Li, duplamente entristecido, o artigo com este mesmo título assinado pelo ilustre arquiteto Paulo Ormindo de Azevedo (A Tarde, 09/08). Tristeza pela morte de Eusébio Leal, por quem fui recebido em Habana Vieja no ano 2000, em visita oficial que fiz àquele país, como ministro da Previdência e Assistência Social. Embora não fosse essa a minha missão institucional, foi para lá que me levaram, direto do aeroporto, porque sabiam da minha participação na recuperação do Pelourinho.

Tristeza também pela crítica descabida ao “Novo” Pelourinho. Longe de mim desmerecer os méritos de Paulo Ormindo. Quando, em 1984, tive a missão de recuperar o prédio da antiga Alfândega, já então Mercado Modelo, vítima de incêndio, foi a ele que convidamos para fazer o projeto. Mas não posso concordar quando repete chavões.

Como observou Milton Santos, a balança do desenvolvimento urbano pendia em desfavor do centro antigo “porque o Estado ainda não havia se disposto a uma intervenção de massa, a única capaz de renovar o centro velho, a única possível de ter êxito, o que afinal foi feito pelo atual governador da Bahia” (Pelo Pelô, Edufba, 1994).

Com ACM o Estado deu a grande arrancada para a recuperação do nosso Centro Histórico. As quatro primeiras etapas recuperaram 334 imóveis em 16 quarteirões, mais 9 casarões destinados a relocação, ao custo de USD$ 24 milhões. Seguiram-se a quinta e a sexta; mas este trabalho estancou na sétima etapa.

Parou por quê? Por que parou? Por que a continuidade não deu certo? Exatamente porque mudaram a lógica da recuperação até então seguida, para atender, por meio de um TAC, a um conjunto de desejos que não se compadecem da realidade. 

Vinte anos depois, com ACM Neto, a prefeitura assumiu o seu papel e a liderança do processo, espraiando as ações pela Cidade Baixa – cuidando não apenas do Comércio, mas também de Itapagipe – e fazendo importantes incursões pela Cidade Alta.

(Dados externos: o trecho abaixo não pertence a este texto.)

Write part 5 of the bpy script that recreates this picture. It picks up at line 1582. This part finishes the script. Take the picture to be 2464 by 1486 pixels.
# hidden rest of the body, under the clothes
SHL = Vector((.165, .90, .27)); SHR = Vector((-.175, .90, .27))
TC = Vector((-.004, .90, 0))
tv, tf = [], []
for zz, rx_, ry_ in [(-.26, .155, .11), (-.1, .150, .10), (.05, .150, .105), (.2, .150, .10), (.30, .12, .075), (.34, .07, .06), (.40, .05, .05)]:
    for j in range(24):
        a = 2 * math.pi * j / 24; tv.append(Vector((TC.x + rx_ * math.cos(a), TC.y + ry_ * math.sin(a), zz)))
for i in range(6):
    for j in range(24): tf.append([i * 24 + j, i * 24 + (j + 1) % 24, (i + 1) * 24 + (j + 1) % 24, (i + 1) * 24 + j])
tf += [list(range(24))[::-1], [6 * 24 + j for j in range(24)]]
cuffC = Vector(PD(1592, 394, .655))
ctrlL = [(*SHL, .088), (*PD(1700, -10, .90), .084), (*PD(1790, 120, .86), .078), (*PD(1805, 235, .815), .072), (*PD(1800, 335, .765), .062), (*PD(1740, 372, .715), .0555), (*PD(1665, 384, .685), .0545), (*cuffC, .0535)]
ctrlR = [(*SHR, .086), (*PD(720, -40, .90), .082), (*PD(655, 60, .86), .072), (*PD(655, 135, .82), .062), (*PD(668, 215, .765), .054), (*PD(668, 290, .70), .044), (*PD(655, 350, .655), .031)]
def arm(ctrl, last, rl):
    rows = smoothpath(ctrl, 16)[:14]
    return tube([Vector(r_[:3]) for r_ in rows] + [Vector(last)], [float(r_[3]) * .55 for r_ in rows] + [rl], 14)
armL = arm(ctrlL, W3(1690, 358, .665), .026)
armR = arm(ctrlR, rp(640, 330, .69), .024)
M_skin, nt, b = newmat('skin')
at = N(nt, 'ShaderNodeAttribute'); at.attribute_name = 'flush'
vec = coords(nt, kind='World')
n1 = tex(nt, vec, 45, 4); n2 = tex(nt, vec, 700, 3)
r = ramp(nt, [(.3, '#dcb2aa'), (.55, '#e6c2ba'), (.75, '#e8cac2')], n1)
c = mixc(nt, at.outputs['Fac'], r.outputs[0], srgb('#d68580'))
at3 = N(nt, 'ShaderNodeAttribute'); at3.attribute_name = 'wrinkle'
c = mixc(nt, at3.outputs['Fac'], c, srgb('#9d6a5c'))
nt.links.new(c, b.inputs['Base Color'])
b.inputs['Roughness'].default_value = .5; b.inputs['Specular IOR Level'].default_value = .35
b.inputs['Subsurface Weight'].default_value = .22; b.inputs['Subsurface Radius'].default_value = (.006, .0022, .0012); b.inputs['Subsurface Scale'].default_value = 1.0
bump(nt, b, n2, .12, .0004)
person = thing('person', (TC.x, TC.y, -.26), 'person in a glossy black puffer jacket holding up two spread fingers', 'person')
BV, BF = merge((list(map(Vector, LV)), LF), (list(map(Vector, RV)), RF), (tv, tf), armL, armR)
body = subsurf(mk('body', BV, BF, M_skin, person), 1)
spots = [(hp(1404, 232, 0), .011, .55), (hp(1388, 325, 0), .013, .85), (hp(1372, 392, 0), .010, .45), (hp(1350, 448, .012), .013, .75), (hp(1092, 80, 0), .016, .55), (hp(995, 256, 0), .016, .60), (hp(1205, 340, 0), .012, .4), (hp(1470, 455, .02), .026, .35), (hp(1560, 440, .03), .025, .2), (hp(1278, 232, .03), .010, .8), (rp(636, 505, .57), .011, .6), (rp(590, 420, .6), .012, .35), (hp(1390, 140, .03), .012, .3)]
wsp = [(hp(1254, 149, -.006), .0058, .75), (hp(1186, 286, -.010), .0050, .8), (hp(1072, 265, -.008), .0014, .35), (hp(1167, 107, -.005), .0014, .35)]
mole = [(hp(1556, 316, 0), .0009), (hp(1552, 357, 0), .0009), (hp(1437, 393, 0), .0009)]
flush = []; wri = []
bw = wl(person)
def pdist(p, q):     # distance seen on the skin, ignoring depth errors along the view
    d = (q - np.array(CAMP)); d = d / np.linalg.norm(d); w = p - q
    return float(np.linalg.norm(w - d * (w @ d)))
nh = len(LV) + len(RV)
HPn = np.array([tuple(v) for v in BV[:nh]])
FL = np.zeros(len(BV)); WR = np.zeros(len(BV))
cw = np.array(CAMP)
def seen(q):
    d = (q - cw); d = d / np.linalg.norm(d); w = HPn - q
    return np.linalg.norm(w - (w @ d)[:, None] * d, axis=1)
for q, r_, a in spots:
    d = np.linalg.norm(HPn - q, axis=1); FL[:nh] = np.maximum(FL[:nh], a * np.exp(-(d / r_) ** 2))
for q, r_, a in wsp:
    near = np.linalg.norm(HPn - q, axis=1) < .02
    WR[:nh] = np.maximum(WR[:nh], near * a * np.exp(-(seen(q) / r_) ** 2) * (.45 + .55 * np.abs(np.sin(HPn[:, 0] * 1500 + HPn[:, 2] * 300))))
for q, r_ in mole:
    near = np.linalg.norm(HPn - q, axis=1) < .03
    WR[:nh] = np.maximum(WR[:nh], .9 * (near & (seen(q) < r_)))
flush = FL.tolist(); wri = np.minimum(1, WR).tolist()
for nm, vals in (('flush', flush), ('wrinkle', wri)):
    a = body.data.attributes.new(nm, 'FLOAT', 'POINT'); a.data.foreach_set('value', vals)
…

O fato de que haja ainda hoje mais de 1.000 casarões em risco – rastreados por um resiliente trabalho da CODESAL que, aliás, aprecio de perto – grande parte deles desocupados, a mim me basta para descartar a falácia da expulsão da população local,  fruto de uma narrativa política criada pela oposição sistemática a ACM, para desmerecer esta sua grande obra, de que tive a honra de ser um dos artífices. Argumento insustentável, até mesmo porque adotou-se o uso misto – comércio no térreo; habitação nos pisos superiores – estimulando a função residencial.

A verdade é que as pessoas continuam a abandonar os bairros centrais em busca de melhores condições de moradia no restante da cidade. Este é o processo a reverter, para o qual ainda não despertou a iniciativa privada, mesmo com a disponibilidade de incentivos fiscais e urbanísticos municipais. Não me alinho entre os que acham que o Poder Público tenha que fazer tudo.

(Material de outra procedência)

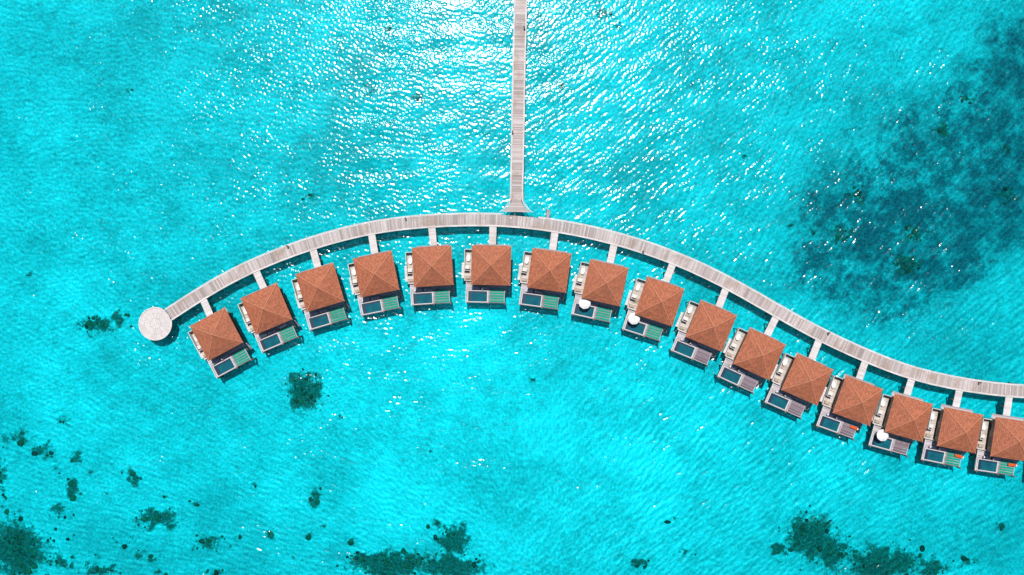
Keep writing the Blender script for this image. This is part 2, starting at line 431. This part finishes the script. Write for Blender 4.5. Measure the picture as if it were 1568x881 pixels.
def sample(F,X,Y):
    i=np.rint((np.clip(Y,-153,153)+LW_/2)/DX).astype(int)%NF; j=np.rint((np.clip(X,-153,153)+LW_/2)/DX).astype(int)%NF
    return F[i,j]
def gridmesh(name,X,Y,Z,attrs):
    ny,nx=X.shape; nv=nx*ny
    idx=np.arange(nv).reshape(ny,nx)
    faces=np.stack([idx[:-1,:-1],idx[:-1,1:],idx[1:,1:],idx[1:,:-1]],-1).reshape(-1,4).astype(np.int32); nf=len(faces)
    me=bpy.data.meshes.new(name); me.vertices.add(nv); me.vertices.foreach_set('co',np.stack([X,Y,Z],-1).astype(np.float32).ravel())
    me.loops.add(nf*4); me.loops.foreach_set('vertex_index',faces.ravel())
    me.polygons.add(nf); me.polygons.foreach_set('loop_start',np.arange(0,nf*4,4,dtype=np.int32)); me.polygons.foreach_set('loop_total',np.full(nf,4,dtype=np.int32))
    me.polygons.foreach_set('use_smooth',np.ones(nf,dtype=bool)); me.update(calc_edges=True)
    for nm,F in attrs.items():
        a=me.attributes.new(nm,'FLOAT','POINT'); a.data.foreach_set('value',F.astype(np.float32).ravel())
    o=bpy.data.objects.new(name,me); scene.collection.objects.link(o); return o,me

# ---------------- seabed
SB=-2.0
X,Y=grid(150,96,.36)
def w2(px,py): 
    k=S*(H-SB)/H; return (px-784)*k,(440.5-py)*k
reef=[(470,598,27,32,1.05),(455,585,14,16,.9),(150,497,32,14,.95),(182,486,13,9,.95),(25,842,44,42,1.1),(85,858,14,10,.9),(155,876,24,10,1),(118,702,10,9,.9),(203,733,8,14,.9),(112,750,11,18,.95),(88,778,10,10,.9),(235,797,28,16,.95),(255,794,13,13,.95),(483,765,10,18,1),(672,802,9,7,1),(690,828,26,22,1.05),(600,864,66,20,1.1),(690,868,50,18,1.1),(560,858,30,12,1),(540,828,6,6,.9),(415,818,10,7,.9),(475,822,7,5,.85),(1243,822,36,36,1.1),(1225,808,20,16,1.05),(1275,846,26,26,1.05),(1193,844,11,10,1.2),(1350,864,58,26,1.05),(1430,868,30,14,.9),(815,581,5,4.5,1),(978,863,14,7,.95),(1046,845,8,5,.95),(1533,805,6,6,.95),(1388,405,22,14,.85),(640,150,9,9,.75),(595,45,7,6,.75),(565,138,10,12,.6),(472,300,14,8,.6),(920,22,12,7,.75),(948,38,9,6,.7),(1060,130,4,4,.95),(860,132,4,3,.9),(1140,240,5,4,.85),(30,672,24,14,.75),(65,692,20,12,.75),(98,645,12,8,.65),(520,640,4,4,.9),(44,420,5,3,.9),(660,690,4,3,.8),(195,138,10,8,.6),(1538,228,8,6,.8),(1440,200,12,10,.8),(300,770,14,8,.7),(320,830,20,12,.75),(215,850,8,8,.8),(335,875,12,7,.9),(1490,700,10,6,.6),(1555,690,7,5,.8),(1480,860,14,8,.75),(5,730,10,30,.7),(390,740,6,5,.6),(1210,343,6,4,.7),(1245,355,8,5,.7),(1480,150,14,10,.7),(1540,300,16,12,.7),(1310,300,14,12,.7),(1290,360,18,14,.7),(1400,360,16,12,.7)]
for _ in range(85):
    x=abs(rng.normal(0,220)); y=881-abs(rng.normal(0,90)); r=rng.uniform(1.5,4.5); reef.append((x,y,r*1.3,r,rng.uniform(.55,.85)))
for _ in range(14):
    x=rng.uniform(950,1568); y=rng.uniform(780,881); r=rng.uniform(2,4.5); reef.append((x,y,r*1.3,r,rng.uniform(.5,.8)))
for _ in range(40):
    x=rng.uniform(-100,1660); y=rng.uniform(935,1030); r=rng.uniform(8,40); reef.append((x,y,r*1.3,r,rng.uniform(.6,1)))
grass=[(1400,300,125,90,1),(1330,370,95,68,1),(1262,310,42,55,.75),(1485,215,90,85,1),(1540,120,65,90,.85),(1425,405,90,42,.85),(1575,40,48,90,.85),(1290,430,85,45,.7),(1515,320,78,52,.95),(1340,170,90,60,.45),(1610,260,70,110,.95),(1225,410,45,35,.4),(1490,540,120,50,.42),(1380,480,80,40,.5),(1540,600,60,60,.3),(1545,770,90,80,.48),(180,790,240,90,.46),(90,110,170,90,.34),(1190,140,70,80,.2),(60,420,90,110,.24),(640,150,60,60,.28),(470,80,60,50,.28),(470,310,60,30,.25),(1400,850,180,60,.42),(600,850,160,50,.5),(200,250,170,70,.15),(250,630,160,60,.2),(1290,500,60,30,.35)]
FR=np.zeros_like(X); FG=np.zeros_like(X)
wx=sample(lownoise(3.0,51),X,Y)*.7; wy=sample(lownoise(3.0,52),X,Y)*.7   # warp so patch outlines are irregular
for px,py,rx,ry,s in reef:
    x,y=w2(px,py); wk=min(1,rx/16)
    d=((X-x+wx*wk)/(rx*S))**2+((Y-y+wy*wk)/(ry*S))**2
    FR=np.maximum(FR,s*np.exp(-np.minimum(d,60)**1.1*.7))
for px,py,rx,ry,s in grass:
    x,y=w2(px,py); d=((X-x)/(rx*S*1.2))**2+((Y-y)/(ry*S*1.2))**2; FG=1-(1-FG)*(1-.82*s*np.exp(-np.minimum(d,60)))
tone=sample(lownoise(22,11),X,Y); mott=sample(lownoise(.9,12,1.2),X,Y); med=sample(lownoise(5,13),X,Y); big=sample(lownoise(10,14,1.2),X,Y)
rip=sample(norms(wavefield(70,.7,1.4,21,1.6)),X,Y); rip=rip/rip.std()
cx,cy=w2(860,650); shelf=np.exp(-(((X-cx)/62)**2+((Y-cy)/30)**2))
bright=.42+.12*tone+.16*mott+.08*rip+.09*med+.32*shelf  # sand tone; mottle and ripple terms also paint in caustic light
Z=SB+.10*np.clip(med,-2,2)+.03*mott+FR*.35
o,me=gridmesh('sandy_seabed',X,Y,Z,{'reef':FR,'grass':FG,'bright':bright,'mott':.55*mott+.6*med+.7*big})
m,nt,out=newmat('sand_and_reef'); p=pos(nt)
n2=noise(nt,p,.55,4,.7,.3); n4=noise(nt,p,1.9,3,.75)
sand=mix(nt,attr(nt,'bright'),(.40,.405,.405),(.84,.82,.82)); 
sand=mix(nt,math_(nt,'MULTIPLY',ss(nt,n4,.55,.75),.5),sand,(.30,.32,.29))
g=attr(nt,'grass'); rf=attr(nt,'reef'); mo=attr(nt,'mott')
nn=math_(nt,'ADD',math_(nt,'MULTIPLY',n2,.6),math_(nt,'MULTIPLY',n4,.4))
gg=math_(nt,'ADD',math_(nt,'ADD',g,math_(nt,'MULTIPLY',math_(nt,'SUBTRACT',nn,.5),2.6)),math_(nt,'MULTIPLY',mo,.15))
gm=ss(nt,gg,.15,1.15)
gm=math_(nt,'MULTIPLY',gm,math_(nt,'MINIMUM',math_(nt,'MULTIPLY',g,1.6),.96))
gc=mix(nt,ss(nt,n4,.3,.75),(.015,.04,.065),(.15,.19,.21))
col=mix(nt,gm,sand,gc)
rm=ss(nt,math_(nt,'ADD',rf,math_(nt,'MULTIPLY',math_(nt,'SUBTRACT',nn,.5),2.4)),.36,.78)
rm=math_(nt,'MULTIPLY',rm,ss(nt,rf,.06,.3))
rc=mix(nt,ss(nt,n4,.35,.7),(.012,.03,.035),(.18,.185,.11))
col=mix(nt,math_(nt,'MULTIPLY',rm,.93),col,rc)
b=nt.nodes.new('ShaderNodeBsdfDiffuse'); L(nt,col,b.inputs[0]); L(nt,b.outputs[0],out.inputs[0])
me.materials.append(m)
# coral heads
import bmesh
bm=bmesh.new(); bmesh.ops.create_icosphere(bm,subdivisions=2,radius=1); tv=np.array([v.co[:] for v in bm.verts]); tf=np.array([[v.index for v in f.verts] for f in bm.faces]); bm.free()
cv=[];cf=[];va=[];nb=0
for px,py,rx,ry,s in reef:
    n=int(min(120,max(1,rx*ry*.07*s)))
    x0,y0=w2(px,py)
    for _ in range(n):
        if s<.7 and rng.random()<.5: continue
        x=x0+rng.normal(0,.5)*rx*S; y=y0+rng.normal(0,.5)*ry*S; r=rng.uniform(.12,.36)+ (.35 if rng.random()<.1 else 0)
        if abs(x)>150 or abs(y)>95: continue
        q=tv*(1+.35*(rng.random((len(tv),1))-.5)); q=q*np.array([r*rng.uniform(.8,1.4),r*rng.uniform(.8,1.4),r*.6])
        q=q+np.array([x,y,SB+.15]); cv.append(q); cf.append(tf+nb); nb+=len(tv); va+= [rng.random()]*len(tf)
me=bpy.data.meshes.new('coral_heads'); me.from_pydata(np.concatenate(cv).tolist(),[],np.concatenate(cf).tolist())
a=me.attributes.new('var','FLOAT','FACE'); a.data.foreach_set('value',va)
m,nt,out=newmat('coral'); p=pos(nt); c=mix(nt,attr(nt,'var'),(.02,.035,.03),(.13,.13,.07)); c=mix(nt,ss(nt,noise(nt,p,3,2),.5,.8),c,(.2,.2,.13)); 
b=nt.nodes.new('ShaderNodeBsdfDiffuse'); L(nt,c,b.inputs[0]); L(nt,b.outputs[0],out.inputs[0]); me.materials.append(m)
o=bpy.data.objects.new('coral_reef',me); scene.collection.objects.link(o)

# ---------------- water surface: real wave geometry
WX,WY=grid(150,96,.2)
FA=norms(wavefield(130,.55,1.7,31,1.7,.42)); FB=norms(wavefield(82,.9,1.4,32,1.6,.40)); FC=norms(wavefield(30,1.6,.9,33,1.3,.30)); FD=norms(wavefield(100,.6,7,34,3.5,2))
gust=np.clip(1.0+.22*lownoise(10,35),.5,1.6)
yy,xx=np.meshgrid(np.arange(NF)*DX-LW_/2,np.arange(NF)*DX-LW_/2,indexing='ij')
fx=1/(1+np.exp(-(xx-5+8*lownoise(15,36))/12))
slope=.155
HF=slope*gust*((fx*FA+(1-fx)*FB)*.76+.60*FC+.22*FD)
WZ=sample(HF,WX,WY)
far=(np.abs(WX)>150)|(np.abs(WY)>96); WZ[far]=0
hh=sample((fx*FA+(1-fx)*FB)/FA.std()+.7*FC/FC.std(),WX,WY)/1.1
o,me=gridmesh('lagoon_water',WX,WY,WZ,{'wave':hh})
m,nt,out=newmat('lagoon_water')
gl=nt.nodes.new('ShaderNodeBsdfGlossy'); gl.inputs['Roughness'].default_value=.15
tr=nt.nodes.new('ShaderNodeBsdfTransparent')
tc=mix(nt,ss(nt,attr(nt,'wave'),-1.8,1.8),(.0,.69,.775),(.10,.90,.97)); L(nt,tc,tr.inputs[0])  # tint varies with wave height, painting caustic light into the transmission colour
fr=nt.nodes.new('ShaderNodeFresnel'); fr.inputs['IOR'].default_value=1.33
mx=nt.nodes.new('ShaderNodeMixShader'); L(nt,fr.outputs[0],mx.inputs[0]); L(nt,tr.outputs[0],mx.inputs[1]); L(nt,gl.outputs[0],mx.inputs[2]); L(nt,mx.outputs[0],out.inputs[0])
me.materials.append(m)

# ---------------- light, camera
sd=Vector((-.12,1,0)).normalized(); zen=math.radians(23.5)
d=Vector((sd.x*math.sin(zen),sd.y*math.sin(zen),math.cos(zen)))
ld=bpy.data.lights.new('sun','SUN'); ld.energy=4.9; ld.angle=math.radians(.5); ld.color=(1,.97,.92)
lo=bpy.data.objects.new('sun',ld); scene.collection.objects.link(lo); lo.rotation_euler=d.to_track_quat('Z','Y').to_euler(); lo.location=(0,0,100)
w=bpy.data.worlds.new('World'); scene.world=w; w.use_nodes=True; nt=w.node_tree; nt.nodes.clear()
sk=nt.nodes.new('ShaderNodeTexSky'); sk.sky_type='NISHITA'; sk.sun_disc=False; sk.sun_elevation=math.pi/2-zen; sk.sun_rotation=math.atan2(sd.x,sd.y)
bg=nt.nodes.new('ShaderNodeBackground'); bg.inputs[1].default_value=.06; wo=nt.nodes.new('ShaderNodeOutputWorld'); L(nt,sk.outputs[0],bg.inputs[0]); L(nt,bg.outputs[0],wo.inputs[0])
cd=bpy.data.cameras.new('camera'); cd.sensor_width=36; cd.lens=36*H/(1568*S); cd.clip_end=9000; cd.clip_start=1
co=bpy.data.objects.new('camera',cd); scene.collection.objects.link(co); co.location=(0,0,H); co.rotation_euler=(0,0,0); scene.camera=co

Em Habana Vieja a opção de Euzébio Leal terá sido muito mais fruto da falta de opções. Vi as suas dificuldades para enfrentar aquele desafio diante de um contexto de bloqueio econômico que dificultava o acesso a fontes externas de recursos. Que bom que Paulo Ormindo tenha ensinado à UNESCO a forma de driblá-lo, em defesa desse importante patrimônio de nossa América, ainda que aqui a recuperação do Pelourinho tenha sido feita apenas com recursos próprios do Estado. Mas a verdade é que Cuba não os tinha. 

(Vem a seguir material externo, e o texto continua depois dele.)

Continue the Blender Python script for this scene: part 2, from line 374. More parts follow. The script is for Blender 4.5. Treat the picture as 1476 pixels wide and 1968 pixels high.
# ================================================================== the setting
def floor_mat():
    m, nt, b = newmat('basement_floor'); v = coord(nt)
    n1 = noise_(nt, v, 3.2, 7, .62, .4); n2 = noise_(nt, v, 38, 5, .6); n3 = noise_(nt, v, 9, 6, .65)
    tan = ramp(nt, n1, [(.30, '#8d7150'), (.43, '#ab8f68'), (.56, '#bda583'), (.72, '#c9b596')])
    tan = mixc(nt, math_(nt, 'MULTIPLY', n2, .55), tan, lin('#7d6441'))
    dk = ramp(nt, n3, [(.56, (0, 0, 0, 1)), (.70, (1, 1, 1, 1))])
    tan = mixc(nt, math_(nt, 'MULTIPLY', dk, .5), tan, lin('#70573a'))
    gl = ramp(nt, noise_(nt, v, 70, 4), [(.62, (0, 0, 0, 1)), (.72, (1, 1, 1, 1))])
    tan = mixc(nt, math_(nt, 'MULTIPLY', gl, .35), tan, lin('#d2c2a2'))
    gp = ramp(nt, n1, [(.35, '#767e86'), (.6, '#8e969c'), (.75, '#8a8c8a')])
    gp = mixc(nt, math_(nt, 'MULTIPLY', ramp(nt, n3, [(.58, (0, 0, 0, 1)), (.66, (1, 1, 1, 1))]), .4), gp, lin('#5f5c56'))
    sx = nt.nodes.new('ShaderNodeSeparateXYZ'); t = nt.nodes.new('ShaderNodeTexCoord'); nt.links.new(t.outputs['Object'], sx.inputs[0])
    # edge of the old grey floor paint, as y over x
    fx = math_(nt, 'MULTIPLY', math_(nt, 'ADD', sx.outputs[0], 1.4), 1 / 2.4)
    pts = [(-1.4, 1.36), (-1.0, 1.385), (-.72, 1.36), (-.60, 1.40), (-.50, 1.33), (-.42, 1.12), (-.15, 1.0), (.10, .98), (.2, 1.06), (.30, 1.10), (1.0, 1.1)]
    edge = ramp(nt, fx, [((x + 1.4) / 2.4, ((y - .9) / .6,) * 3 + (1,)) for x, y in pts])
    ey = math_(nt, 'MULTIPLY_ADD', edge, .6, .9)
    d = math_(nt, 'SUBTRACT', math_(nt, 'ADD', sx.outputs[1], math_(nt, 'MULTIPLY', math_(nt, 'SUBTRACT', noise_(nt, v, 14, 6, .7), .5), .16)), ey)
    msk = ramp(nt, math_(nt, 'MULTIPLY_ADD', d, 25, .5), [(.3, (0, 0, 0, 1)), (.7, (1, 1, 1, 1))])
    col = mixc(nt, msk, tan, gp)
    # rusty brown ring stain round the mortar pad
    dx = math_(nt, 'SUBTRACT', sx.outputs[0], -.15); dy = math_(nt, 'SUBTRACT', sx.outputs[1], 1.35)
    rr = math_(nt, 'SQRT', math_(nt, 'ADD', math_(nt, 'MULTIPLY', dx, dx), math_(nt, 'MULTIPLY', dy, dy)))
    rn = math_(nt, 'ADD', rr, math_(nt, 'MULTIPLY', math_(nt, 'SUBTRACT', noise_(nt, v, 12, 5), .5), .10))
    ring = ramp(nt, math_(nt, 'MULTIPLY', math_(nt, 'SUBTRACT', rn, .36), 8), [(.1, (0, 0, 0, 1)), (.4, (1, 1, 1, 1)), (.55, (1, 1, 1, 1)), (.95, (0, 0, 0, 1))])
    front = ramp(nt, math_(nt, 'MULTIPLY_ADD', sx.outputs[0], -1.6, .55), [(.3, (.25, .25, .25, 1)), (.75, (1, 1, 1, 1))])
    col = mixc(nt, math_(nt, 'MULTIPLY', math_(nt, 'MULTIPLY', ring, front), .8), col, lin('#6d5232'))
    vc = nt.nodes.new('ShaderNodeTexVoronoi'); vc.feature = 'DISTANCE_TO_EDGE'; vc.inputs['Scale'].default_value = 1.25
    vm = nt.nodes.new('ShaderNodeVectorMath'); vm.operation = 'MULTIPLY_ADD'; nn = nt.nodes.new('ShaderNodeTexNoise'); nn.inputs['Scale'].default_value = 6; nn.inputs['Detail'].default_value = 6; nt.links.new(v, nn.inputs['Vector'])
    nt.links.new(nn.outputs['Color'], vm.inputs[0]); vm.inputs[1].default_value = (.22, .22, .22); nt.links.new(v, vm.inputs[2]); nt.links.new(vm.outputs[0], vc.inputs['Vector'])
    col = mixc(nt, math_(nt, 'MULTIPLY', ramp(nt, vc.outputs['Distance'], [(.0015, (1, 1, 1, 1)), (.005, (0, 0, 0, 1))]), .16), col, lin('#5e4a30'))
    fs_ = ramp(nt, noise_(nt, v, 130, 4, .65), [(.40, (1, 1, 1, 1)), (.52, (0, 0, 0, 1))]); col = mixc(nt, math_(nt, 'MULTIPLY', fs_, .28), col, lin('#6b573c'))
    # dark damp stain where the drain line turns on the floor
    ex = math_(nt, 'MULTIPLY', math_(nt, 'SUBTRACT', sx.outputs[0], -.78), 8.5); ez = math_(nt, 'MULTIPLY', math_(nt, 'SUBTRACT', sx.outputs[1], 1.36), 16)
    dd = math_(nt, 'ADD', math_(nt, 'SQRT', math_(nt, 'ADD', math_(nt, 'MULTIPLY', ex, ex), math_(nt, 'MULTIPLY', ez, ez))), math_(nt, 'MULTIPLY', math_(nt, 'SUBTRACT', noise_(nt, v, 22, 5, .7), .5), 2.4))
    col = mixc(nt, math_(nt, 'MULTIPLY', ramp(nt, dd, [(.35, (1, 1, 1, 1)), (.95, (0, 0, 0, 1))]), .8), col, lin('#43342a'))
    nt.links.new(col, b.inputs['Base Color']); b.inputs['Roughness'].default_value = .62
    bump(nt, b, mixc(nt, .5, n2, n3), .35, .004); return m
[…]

Já é tempo de acabar na Bahia esta visão maniqueísta de que tudo que é feito não presta, porque não foi o meu projeto o executado. Aliás, de todos os críticos do “Novo” Pelourinho, quem tem alguma realização efetiva para apresentar?

O desafio é grande, o Pelourinho é da Bahia – e daqui para o Brasil e o Mundo. Ainda há muito o que fazer. Sua recuperação, restauro, conservação, valorização e preservação precisa da participação de todos, independente de partidos e ideologias. Basta que seja baiano de verdade!

Waldeck Ornélas é especialista em planejamento urbano-regional e ex-secretário do Planejamento, Ciência e Tecnologia da Bahia.